Auch sind Schulen, in denen die einheimische Jugend gefühlt zur Minderheit wird, für die Zukunft eben dieser Kinder problematisch: In Klassen mit zu vielen Kindern, die der Landessprache nicht mächtig sind, kann der Lehrstoff nur noch gebremst vermittelt werden – ein Nachteil für die Kinder bei ihrem Start ins Leben. Heinz-Peter Meidinger, der Präsident des Deutschen Lehrerverbandes, redet dazu Klartext: «Eine entscheidende Ursache für den Leistungs-abfall an Grundschulen ist der in den letzten zehn Jahren um über 50 Prozent gestiegene Anteil von Schülern mit Migrationshintergrund.»

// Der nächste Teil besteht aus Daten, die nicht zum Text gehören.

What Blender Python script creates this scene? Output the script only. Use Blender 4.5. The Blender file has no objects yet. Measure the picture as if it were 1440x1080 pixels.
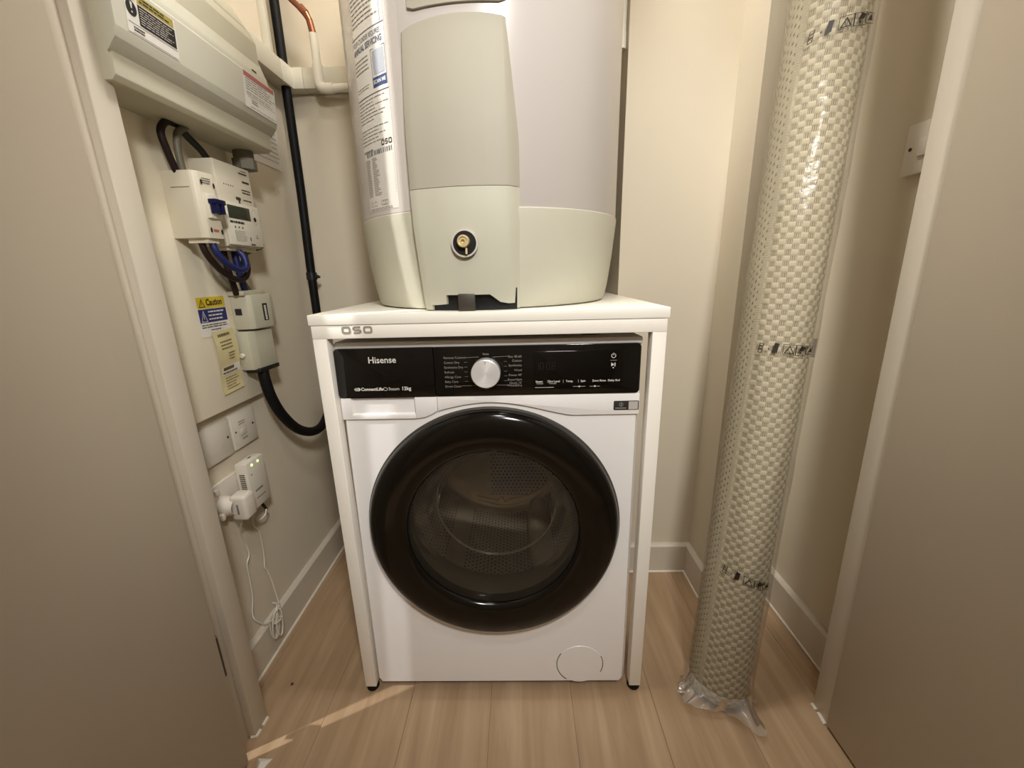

Vermögende Familien schicken ihren Nachwuchs deshalb auf private Nobelschulen – Familien, die nicht selten eine grossspurige Willkommenskultur für Ausländer predigen.

Die Deutschschweizer Muttersprachen sind als Pausenplatzsprachen unverzichtbar. Die deutsche Landessprache ist als Unterrichtssprache unverzichtbar.

Es gilt, die kulturelle Identität der Schweiz zu bewahren – ganz besonders in ihrer komplizierten und komplexen, aber ausserordentlich kreativen Deutschschweizer Sprachenvielfalt.